Upon completion of that conversion, the Department of Banking, along with some state legislators, urged lawmakers to reform the current mutual conversion legislation. But America’s Community Bankers, which represents virtually all mutual savings banks in the country, strongly urged the Banks Committee to abandon a bill that would make it easier for depositors to acquire the assets of mutual banks.

State Sen. Martin Looney, D-New Haven, has proposed a bill that would require depositor votes for the conversion of mutual savings banks. The bill also seeks to place limits on compensation that could be secured by banks’ top executives and boards of directors, especially financial gains resulting from any eventual sale of the bank.

‘Easy’ Profit

Many opponents of the New Haven Savings conversion – first announced back in July – said they were particularly outraged when the bank secured approval from the Federal Deposit Insurance Corp. to waive a depositor vote.

Hearings in the last two months, which were attended by hundreds of people, turned bitter as the bank’s senior management was accused of greed because they stood to gain millions from a $35 million stock compensation plan.

Testifying at a hearing of the Banks Committee, Charlotte Bahin, ACB’s senior vice president for regulatory affairs, said that under the proposed bill, activist depositors would have “an easy way to get a profit for nothing with no thought about the long-term viability of the institution or the community.”

The bill would allow activist depositors to pressure a mutual bank’s management and board to convert, said Bahin, which would be disruptive to the mutual savings banks in Connecticut and nationwide, as well as to their customers.

Not everyone in the banking industry is opposed to the measure, however.

Gerald M. Noonan, president of the Connecticut Bankers Association, said the CBA argued “with several bankers from mutual savings banks” during the legislative hearing.

“The [Department of Banks] commissioner agreed with us that the situation worked in New Haven, and the end result satisfied everyone, so why should we change the law?” said Noonan. “The main problem now is the depositor vote issue.

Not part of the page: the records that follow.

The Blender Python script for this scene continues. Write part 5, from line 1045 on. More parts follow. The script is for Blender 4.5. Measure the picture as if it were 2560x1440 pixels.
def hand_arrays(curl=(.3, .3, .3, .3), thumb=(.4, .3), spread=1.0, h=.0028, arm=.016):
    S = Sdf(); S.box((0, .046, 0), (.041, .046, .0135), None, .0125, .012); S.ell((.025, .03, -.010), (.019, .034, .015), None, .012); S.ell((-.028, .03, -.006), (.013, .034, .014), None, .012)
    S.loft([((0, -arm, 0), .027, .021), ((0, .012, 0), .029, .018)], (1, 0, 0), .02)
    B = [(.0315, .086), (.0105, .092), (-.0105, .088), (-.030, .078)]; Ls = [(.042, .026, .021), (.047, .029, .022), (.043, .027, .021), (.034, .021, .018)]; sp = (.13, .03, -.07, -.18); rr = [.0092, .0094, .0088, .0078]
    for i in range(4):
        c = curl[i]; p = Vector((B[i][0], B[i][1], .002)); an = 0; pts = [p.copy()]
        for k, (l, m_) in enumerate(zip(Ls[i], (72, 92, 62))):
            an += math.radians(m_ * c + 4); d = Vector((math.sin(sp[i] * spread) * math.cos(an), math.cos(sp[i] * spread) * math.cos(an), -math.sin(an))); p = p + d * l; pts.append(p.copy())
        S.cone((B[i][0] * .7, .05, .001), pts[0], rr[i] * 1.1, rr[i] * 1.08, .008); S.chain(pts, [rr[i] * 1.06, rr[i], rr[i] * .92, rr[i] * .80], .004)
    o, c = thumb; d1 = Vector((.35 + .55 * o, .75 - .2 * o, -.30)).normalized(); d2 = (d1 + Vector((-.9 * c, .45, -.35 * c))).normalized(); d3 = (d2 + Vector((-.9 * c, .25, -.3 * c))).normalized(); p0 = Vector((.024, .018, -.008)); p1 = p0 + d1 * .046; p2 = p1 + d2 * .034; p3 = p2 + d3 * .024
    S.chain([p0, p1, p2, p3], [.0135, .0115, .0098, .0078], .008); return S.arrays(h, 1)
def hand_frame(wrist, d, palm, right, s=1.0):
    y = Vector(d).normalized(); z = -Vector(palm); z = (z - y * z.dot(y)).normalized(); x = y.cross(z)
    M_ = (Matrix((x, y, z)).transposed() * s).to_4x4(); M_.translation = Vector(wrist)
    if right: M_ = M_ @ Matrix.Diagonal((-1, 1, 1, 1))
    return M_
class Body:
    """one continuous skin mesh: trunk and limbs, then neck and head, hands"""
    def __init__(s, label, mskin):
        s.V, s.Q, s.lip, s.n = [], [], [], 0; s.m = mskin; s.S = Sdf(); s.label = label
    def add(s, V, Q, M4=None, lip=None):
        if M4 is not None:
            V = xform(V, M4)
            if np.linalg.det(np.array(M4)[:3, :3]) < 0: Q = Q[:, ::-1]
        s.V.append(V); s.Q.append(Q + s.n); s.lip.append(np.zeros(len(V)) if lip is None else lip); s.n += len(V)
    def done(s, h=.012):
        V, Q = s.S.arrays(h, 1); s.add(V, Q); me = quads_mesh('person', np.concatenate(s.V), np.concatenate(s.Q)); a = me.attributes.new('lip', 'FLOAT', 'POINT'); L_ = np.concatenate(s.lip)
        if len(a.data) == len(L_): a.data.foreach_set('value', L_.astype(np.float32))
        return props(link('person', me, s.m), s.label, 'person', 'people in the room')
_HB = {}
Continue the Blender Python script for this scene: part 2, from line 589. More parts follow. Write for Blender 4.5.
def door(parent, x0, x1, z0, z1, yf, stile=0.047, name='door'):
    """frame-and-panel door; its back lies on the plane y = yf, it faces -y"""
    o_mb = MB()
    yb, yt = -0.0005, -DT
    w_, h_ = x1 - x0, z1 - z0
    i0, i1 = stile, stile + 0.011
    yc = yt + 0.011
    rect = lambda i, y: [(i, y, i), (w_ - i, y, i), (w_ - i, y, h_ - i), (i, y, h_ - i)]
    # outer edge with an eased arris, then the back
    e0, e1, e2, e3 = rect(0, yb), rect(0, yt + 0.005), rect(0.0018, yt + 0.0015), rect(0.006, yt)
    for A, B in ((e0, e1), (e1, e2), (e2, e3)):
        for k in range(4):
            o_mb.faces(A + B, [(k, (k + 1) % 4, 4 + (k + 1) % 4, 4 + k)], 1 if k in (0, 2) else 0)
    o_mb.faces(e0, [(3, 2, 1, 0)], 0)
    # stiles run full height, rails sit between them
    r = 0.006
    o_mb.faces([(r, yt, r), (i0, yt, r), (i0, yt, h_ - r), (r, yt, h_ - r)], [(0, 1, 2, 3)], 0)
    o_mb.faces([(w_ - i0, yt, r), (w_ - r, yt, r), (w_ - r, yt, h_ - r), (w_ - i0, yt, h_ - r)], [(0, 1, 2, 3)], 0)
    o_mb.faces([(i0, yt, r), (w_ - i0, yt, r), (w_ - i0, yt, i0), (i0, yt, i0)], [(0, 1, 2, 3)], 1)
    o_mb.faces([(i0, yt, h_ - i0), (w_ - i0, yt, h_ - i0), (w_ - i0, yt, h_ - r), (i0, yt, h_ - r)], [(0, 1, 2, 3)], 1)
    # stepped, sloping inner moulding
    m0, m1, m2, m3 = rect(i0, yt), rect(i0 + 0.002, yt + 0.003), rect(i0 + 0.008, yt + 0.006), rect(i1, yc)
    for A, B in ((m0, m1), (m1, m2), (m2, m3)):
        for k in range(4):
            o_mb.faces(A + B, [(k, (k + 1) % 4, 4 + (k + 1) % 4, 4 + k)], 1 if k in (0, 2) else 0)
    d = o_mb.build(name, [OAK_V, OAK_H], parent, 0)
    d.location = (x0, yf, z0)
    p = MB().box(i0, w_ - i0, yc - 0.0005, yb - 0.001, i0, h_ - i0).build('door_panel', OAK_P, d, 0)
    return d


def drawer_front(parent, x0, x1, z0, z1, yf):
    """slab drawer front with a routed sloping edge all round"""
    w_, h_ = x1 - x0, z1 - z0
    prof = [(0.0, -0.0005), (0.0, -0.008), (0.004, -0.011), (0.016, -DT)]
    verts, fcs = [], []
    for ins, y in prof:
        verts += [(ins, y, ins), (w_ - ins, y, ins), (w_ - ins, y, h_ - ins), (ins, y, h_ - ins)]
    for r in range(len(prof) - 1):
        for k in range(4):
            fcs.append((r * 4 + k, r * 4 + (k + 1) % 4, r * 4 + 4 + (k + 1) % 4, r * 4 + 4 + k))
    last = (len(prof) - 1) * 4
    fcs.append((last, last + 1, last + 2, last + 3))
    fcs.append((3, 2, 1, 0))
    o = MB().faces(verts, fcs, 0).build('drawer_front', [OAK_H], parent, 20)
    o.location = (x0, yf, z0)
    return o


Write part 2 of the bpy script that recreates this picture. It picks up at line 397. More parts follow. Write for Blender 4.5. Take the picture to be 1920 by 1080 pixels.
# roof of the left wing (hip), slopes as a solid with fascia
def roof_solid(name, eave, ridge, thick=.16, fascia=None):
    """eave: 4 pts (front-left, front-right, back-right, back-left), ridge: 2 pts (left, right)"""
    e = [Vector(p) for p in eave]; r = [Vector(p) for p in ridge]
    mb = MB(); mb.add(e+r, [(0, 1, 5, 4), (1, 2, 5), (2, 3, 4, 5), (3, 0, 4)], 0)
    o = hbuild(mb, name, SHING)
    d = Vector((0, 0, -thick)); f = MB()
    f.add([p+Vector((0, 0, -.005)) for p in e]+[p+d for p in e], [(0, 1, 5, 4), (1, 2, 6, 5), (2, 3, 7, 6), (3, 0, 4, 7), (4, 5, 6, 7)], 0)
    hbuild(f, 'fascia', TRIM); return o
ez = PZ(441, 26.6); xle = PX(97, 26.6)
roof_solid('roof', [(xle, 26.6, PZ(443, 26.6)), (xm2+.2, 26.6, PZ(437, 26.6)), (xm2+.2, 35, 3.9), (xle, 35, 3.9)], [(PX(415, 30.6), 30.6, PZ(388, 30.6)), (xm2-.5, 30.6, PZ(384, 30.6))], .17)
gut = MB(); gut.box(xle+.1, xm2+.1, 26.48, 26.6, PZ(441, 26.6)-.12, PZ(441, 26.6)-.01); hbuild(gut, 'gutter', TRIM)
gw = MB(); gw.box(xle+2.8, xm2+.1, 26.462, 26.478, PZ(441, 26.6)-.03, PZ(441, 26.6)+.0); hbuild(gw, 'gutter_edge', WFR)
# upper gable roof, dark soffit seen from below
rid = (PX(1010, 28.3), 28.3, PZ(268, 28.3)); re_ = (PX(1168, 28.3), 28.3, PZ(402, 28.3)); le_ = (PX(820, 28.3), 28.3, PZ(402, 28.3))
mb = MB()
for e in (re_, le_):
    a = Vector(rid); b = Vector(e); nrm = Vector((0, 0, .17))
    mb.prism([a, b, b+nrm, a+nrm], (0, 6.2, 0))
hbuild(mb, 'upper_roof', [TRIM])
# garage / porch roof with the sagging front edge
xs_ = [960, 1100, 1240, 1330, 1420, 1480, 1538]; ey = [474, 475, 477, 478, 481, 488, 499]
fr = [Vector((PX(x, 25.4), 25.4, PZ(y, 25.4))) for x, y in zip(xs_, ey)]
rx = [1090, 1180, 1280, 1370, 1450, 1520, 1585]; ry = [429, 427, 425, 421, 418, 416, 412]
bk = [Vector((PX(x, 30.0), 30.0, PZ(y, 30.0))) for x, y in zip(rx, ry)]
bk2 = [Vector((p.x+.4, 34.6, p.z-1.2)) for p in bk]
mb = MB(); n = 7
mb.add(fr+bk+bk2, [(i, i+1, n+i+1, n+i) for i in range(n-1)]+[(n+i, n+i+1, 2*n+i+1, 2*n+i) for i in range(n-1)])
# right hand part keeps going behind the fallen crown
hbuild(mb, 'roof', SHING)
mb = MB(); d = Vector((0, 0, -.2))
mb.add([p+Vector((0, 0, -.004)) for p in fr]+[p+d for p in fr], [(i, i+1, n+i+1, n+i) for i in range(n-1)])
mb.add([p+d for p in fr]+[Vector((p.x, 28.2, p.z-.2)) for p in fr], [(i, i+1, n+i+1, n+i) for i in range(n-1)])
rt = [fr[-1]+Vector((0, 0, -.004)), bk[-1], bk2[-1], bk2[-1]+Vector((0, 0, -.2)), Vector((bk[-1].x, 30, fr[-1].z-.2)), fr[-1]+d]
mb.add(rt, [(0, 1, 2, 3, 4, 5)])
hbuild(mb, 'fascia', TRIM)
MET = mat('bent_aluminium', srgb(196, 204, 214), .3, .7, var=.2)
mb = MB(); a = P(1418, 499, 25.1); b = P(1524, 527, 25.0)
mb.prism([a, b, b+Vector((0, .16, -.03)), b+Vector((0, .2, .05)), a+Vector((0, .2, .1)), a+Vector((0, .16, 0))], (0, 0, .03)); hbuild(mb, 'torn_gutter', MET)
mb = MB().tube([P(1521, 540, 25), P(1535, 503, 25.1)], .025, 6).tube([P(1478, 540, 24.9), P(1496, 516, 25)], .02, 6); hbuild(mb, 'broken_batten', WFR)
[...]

The people in New Haven seem to feel that the depositor vote should be voted on by the depositors. But, depositors have no legal rights in the bank, but they do get the rights to buy stock first. So we have agitating depositors from all over the country who find mutual savings banks that have good capital and open accounts with them. Many banks won’t do it because they don’t want to open outside of their market.”

Bahin said each insured depository institution should have the right to convert its charter when it is in the interest of the institution to best fulfill its business plan.

“Each mutual institution should have the ability to decide to convert or not convert based on the needs of the institution, its operating strategy, its need for capital and its plans for the future, not because pressure from depositor groups, community groups or others is being applied,” Bahin said in a statement to the committee.

Bahin argued that the bill would change an existing conversion process that provides protection “for depositors, the institution and the community.”

Noonan said that although the depositor vote issue ultimately was deleted from the bill and the legislation has gone from the committee to the Senate for a vote, there is still an overriding concern that the bill will be changed again. If passed by the Senate, the legislation next would go to the House of Representatives for consideration.

“Our concern is that when you get a bill out that not everyone is familiar with, anything can happen on the floor of the House,” explained Noonan. “Our concern is that radical changes are happening to the bill right now. The bill itself is not the end of the world; we don’t think it’s necessary, but it’s not a dangerous bill.”